Found an error? Design a process!
Tuesday, May 19th, 2009When you find an error in your process or system, you should do an analysis of the reason you made that error. Many times, you may find out that the reason that an error was made is that you don’t have a process - or that the process wasn’t followed (but that’ll be another post…)
So, if you don’t have a process - design one!
HOW do you design a process? Easy peasy - map the process out. How do you map a process? Write down the steps that need to be done in order, try following those steps, then refine it until you’ve got it where you want it.
Here’s an example: we rent our Texas beach house out on VRBO and HomeAway. During this time of year, we get a LOT of requests for summer rentals. The big risk is to rent the place twice for the same night(s) - double booking, so we want to make sure that we have a process in place. Sure enough, we didn’t have our process in place, and ended up with a double booking this year; luckily, we caught it within an hour of accepting the second booking, so only had to apologize profusely and refund the deposit. [It would've been MUCH worse if both families had shown up at the beach place expecting to stay for a week!]
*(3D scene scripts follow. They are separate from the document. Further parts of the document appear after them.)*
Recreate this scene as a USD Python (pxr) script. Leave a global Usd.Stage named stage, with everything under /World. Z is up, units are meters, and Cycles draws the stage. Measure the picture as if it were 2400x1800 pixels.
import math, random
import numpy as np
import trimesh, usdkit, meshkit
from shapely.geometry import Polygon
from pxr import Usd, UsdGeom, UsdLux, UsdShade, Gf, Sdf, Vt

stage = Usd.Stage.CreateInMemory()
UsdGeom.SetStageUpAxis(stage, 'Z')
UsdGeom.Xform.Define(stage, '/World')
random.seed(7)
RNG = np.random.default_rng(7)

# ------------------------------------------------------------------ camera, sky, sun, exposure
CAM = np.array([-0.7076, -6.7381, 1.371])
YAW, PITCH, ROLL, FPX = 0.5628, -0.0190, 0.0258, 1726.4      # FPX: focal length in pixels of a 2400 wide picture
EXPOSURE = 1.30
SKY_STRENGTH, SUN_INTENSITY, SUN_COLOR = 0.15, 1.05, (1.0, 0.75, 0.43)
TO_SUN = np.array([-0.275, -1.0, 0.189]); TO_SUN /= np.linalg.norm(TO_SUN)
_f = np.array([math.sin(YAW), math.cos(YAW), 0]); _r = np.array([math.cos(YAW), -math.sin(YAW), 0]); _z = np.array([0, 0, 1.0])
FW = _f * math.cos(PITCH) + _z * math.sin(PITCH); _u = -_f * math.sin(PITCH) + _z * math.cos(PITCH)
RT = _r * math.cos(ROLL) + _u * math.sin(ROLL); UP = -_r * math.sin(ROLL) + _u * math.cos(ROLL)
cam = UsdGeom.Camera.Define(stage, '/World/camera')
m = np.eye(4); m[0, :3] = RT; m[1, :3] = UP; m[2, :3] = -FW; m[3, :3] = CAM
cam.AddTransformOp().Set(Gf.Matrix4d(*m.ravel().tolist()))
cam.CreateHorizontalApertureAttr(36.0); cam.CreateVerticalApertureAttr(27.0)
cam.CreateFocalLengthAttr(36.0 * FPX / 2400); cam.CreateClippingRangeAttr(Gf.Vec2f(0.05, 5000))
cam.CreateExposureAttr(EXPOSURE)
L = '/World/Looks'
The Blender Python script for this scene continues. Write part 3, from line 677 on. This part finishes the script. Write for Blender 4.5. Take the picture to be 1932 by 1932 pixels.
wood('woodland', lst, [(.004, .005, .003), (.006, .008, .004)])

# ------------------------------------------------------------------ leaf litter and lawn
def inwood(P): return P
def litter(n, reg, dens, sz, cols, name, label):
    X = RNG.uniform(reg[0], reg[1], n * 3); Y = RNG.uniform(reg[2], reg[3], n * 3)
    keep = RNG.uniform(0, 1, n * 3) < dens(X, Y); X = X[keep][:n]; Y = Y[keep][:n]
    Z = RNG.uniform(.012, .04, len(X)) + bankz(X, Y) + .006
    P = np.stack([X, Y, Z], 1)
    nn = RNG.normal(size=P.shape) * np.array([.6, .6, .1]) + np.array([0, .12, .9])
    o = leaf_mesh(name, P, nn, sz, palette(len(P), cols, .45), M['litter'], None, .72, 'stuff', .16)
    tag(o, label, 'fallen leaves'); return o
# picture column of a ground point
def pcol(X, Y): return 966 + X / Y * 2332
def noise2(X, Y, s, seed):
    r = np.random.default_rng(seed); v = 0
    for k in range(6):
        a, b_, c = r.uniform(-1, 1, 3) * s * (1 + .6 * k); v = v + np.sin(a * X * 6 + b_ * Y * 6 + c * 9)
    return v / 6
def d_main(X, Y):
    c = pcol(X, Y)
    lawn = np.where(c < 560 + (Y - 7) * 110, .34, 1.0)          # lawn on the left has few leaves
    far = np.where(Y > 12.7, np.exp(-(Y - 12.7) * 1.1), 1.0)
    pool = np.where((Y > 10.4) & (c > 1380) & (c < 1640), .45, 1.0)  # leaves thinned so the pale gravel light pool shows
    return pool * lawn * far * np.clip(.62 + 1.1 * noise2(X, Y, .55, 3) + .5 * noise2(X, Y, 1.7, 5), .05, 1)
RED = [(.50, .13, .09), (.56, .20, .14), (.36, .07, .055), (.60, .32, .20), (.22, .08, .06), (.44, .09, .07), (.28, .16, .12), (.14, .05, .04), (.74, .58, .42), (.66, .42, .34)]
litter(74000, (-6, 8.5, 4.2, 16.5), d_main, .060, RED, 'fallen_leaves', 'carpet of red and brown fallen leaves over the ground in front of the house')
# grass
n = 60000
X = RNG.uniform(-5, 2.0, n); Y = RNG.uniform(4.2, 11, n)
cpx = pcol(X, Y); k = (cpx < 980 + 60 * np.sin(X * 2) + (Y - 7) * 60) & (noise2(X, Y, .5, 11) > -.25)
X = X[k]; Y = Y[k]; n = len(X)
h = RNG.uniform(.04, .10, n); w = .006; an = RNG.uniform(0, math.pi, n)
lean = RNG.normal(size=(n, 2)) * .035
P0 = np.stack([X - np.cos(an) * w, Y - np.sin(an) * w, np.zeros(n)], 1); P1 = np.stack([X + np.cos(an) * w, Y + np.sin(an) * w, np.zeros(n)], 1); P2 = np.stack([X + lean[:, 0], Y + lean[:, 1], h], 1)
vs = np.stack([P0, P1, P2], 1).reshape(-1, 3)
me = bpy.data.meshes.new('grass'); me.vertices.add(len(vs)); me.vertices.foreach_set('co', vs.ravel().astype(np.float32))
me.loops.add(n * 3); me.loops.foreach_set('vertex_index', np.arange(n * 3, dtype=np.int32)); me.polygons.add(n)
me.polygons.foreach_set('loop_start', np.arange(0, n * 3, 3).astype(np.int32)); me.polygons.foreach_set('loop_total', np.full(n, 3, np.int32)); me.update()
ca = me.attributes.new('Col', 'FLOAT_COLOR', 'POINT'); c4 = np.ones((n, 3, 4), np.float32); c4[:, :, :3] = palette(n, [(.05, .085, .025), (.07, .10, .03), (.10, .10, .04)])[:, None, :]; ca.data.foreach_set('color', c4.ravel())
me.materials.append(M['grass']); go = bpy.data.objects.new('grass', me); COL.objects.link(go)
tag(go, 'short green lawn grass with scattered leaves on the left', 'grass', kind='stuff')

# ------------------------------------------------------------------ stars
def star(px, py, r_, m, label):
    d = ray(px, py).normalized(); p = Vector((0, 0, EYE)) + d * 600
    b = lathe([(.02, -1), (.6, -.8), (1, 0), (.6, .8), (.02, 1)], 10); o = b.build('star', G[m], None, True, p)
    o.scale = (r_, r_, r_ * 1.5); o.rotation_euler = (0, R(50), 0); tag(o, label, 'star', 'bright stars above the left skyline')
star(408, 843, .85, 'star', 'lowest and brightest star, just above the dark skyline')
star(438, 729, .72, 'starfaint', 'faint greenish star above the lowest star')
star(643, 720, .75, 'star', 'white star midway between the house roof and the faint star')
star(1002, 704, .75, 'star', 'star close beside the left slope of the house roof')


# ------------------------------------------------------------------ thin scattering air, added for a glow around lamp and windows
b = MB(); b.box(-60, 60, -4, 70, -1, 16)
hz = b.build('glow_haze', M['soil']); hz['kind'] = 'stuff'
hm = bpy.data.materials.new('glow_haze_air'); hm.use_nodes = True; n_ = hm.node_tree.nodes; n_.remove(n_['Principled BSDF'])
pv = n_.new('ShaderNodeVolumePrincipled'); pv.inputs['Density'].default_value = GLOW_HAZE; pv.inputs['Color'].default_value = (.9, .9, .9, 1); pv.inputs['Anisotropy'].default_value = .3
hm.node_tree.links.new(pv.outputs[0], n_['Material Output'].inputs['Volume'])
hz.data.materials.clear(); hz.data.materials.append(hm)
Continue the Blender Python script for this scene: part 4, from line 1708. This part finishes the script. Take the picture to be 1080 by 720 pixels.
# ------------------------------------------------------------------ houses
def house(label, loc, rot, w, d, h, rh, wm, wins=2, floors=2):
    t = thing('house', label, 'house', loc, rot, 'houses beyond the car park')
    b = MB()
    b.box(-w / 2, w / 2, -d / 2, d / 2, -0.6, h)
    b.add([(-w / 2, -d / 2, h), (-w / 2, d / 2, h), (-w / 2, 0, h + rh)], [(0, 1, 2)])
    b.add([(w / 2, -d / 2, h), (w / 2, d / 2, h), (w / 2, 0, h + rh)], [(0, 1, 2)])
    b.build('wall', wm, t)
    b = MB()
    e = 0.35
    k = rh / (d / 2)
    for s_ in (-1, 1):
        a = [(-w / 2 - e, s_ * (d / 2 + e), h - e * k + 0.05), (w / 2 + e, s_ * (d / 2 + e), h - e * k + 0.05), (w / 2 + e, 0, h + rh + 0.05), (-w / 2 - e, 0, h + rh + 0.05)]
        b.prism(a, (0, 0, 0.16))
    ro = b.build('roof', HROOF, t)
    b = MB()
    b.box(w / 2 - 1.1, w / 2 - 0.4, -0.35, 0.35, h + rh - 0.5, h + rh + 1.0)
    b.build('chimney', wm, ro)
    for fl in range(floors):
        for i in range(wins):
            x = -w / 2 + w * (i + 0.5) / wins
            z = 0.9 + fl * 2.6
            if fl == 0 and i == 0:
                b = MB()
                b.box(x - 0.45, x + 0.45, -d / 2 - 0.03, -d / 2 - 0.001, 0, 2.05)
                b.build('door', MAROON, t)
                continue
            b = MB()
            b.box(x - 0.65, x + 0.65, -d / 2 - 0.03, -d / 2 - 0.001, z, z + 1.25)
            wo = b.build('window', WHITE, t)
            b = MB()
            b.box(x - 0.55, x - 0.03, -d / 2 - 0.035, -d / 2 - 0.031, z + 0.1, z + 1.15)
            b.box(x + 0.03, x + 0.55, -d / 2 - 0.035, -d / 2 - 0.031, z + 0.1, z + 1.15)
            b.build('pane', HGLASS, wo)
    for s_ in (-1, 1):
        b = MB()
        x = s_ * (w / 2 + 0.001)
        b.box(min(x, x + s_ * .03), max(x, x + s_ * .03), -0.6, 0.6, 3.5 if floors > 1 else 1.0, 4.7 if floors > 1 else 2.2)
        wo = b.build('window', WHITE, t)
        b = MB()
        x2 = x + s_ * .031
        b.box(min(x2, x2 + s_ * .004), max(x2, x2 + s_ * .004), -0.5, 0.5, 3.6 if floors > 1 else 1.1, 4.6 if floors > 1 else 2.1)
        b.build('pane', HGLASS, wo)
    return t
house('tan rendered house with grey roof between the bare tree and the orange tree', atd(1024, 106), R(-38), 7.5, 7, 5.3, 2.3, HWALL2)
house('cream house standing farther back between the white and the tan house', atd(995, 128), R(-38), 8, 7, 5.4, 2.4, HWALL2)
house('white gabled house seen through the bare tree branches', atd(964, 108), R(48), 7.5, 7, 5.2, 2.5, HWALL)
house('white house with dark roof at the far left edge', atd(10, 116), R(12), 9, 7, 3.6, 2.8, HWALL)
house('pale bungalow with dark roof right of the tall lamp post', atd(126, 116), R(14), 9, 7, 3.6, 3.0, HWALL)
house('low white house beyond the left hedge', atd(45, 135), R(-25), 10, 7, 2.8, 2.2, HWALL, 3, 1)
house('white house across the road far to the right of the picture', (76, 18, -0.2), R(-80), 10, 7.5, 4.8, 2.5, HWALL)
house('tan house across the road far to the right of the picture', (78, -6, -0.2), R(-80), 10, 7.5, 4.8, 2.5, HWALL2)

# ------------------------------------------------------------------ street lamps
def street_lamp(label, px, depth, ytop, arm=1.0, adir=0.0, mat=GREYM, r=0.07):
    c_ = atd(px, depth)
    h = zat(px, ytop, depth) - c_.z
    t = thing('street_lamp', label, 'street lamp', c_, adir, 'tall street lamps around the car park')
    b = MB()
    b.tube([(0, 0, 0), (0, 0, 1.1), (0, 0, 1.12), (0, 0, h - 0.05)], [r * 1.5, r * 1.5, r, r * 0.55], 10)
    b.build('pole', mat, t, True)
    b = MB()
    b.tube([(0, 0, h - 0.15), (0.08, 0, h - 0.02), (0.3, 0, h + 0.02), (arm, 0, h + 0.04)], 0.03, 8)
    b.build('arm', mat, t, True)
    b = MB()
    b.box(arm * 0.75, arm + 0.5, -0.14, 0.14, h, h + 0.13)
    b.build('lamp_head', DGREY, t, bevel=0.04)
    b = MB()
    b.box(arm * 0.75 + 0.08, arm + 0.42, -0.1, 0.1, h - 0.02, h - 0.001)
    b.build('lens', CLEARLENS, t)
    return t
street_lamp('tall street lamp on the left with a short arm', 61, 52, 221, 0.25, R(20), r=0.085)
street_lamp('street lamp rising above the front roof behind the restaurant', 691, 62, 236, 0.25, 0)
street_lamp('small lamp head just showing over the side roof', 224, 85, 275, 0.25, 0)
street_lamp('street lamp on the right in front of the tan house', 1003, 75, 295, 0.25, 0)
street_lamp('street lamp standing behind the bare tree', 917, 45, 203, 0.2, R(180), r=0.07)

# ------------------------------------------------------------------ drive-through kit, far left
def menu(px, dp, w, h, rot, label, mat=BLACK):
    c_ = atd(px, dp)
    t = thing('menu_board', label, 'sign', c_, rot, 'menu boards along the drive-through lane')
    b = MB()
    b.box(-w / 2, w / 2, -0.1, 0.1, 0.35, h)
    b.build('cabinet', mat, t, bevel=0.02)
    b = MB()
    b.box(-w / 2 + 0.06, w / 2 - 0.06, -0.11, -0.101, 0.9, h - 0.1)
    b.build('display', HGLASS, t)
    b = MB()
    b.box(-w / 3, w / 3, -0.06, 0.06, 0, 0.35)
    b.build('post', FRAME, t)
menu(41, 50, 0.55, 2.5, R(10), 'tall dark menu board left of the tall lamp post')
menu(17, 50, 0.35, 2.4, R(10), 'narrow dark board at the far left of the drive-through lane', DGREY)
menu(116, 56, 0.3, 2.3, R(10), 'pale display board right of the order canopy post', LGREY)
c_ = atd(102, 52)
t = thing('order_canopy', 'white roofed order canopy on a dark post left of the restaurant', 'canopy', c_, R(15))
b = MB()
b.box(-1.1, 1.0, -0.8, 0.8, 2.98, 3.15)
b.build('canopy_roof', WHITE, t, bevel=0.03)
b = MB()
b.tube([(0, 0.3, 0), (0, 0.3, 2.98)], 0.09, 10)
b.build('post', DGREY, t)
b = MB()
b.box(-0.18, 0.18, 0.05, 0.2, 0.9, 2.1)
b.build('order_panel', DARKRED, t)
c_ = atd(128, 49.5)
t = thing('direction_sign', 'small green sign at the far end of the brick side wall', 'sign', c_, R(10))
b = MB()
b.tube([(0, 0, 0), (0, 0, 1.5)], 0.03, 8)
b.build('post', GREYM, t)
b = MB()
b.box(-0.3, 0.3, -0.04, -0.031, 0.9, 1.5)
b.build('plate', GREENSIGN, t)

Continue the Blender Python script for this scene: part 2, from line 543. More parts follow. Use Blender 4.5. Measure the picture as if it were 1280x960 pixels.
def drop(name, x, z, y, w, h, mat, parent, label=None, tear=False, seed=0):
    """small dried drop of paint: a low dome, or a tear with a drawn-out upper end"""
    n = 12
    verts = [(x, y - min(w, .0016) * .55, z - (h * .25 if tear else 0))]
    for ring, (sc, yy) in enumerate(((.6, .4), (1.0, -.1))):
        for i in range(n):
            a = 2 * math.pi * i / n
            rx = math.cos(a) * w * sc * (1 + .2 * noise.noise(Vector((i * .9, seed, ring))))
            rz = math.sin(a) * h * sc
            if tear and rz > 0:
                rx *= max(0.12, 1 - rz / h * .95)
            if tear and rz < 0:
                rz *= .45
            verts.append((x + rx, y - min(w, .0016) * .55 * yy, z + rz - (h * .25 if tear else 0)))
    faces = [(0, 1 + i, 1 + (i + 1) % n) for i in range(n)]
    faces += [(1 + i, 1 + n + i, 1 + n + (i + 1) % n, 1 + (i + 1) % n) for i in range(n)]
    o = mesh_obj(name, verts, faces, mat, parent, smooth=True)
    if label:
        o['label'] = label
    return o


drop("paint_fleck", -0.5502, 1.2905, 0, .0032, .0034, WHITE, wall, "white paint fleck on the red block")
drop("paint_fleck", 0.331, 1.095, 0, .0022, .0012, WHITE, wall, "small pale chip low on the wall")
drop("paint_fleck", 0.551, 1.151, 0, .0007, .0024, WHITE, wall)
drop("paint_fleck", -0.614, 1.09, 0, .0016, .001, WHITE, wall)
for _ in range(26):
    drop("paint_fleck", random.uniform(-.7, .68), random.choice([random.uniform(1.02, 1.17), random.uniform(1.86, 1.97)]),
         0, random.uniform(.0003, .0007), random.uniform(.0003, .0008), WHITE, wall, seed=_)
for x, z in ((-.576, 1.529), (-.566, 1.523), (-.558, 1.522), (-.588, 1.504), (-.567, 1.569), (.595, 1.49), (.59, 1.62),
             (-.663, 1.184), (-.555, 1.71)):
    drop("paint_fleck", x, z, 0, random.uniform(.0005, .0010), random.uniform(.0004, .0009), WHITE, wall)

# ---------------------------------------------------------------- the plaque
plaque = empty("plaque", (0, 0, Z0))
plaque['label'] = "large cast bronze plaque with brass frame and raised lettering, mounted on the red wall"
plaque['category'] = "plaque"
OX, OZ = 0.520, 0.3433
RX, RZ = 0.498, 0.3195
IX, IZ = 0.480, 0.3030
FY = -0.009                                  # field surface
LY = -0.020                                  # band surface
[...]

So the problem remained - we had double booked. How to revise our current process?
- we stopped letting all folks take and make reservations - I am now the linchpin for the reservation process, and although others can check the account and answer queries, I’m the only one who accepts a deposit.
- We track every reservation and deposit on a spreadsheet - and the process has to be followed in order. So, a reservation has to be logged in and the calendar dates have to be blocked out before we deposit the money, as an example - to ensure that money isn’t accepted prior to verifying that the calendar is available. The spreadsheet is sorted by date, so this should ensure that we don’t double-book.
- Our double check for this is to make a copy of the check or credit card deposit, and to file those by dates in a paper backup file. [That's how we found out that we had double booked - the calendar hadn't been updated, but we had a deposit for that week already.]
- Then, and only then, do we let our guests know that they have secured the reservation and continue the process.
We are hopeful that these tweaks will work for us, but are vigilant to identify possible ‘loopholes’ in the process, and plug them up. This is the essence of effective corrective action - monitoring to ensure that the process design is robust enough to prevent recurrence of the problem.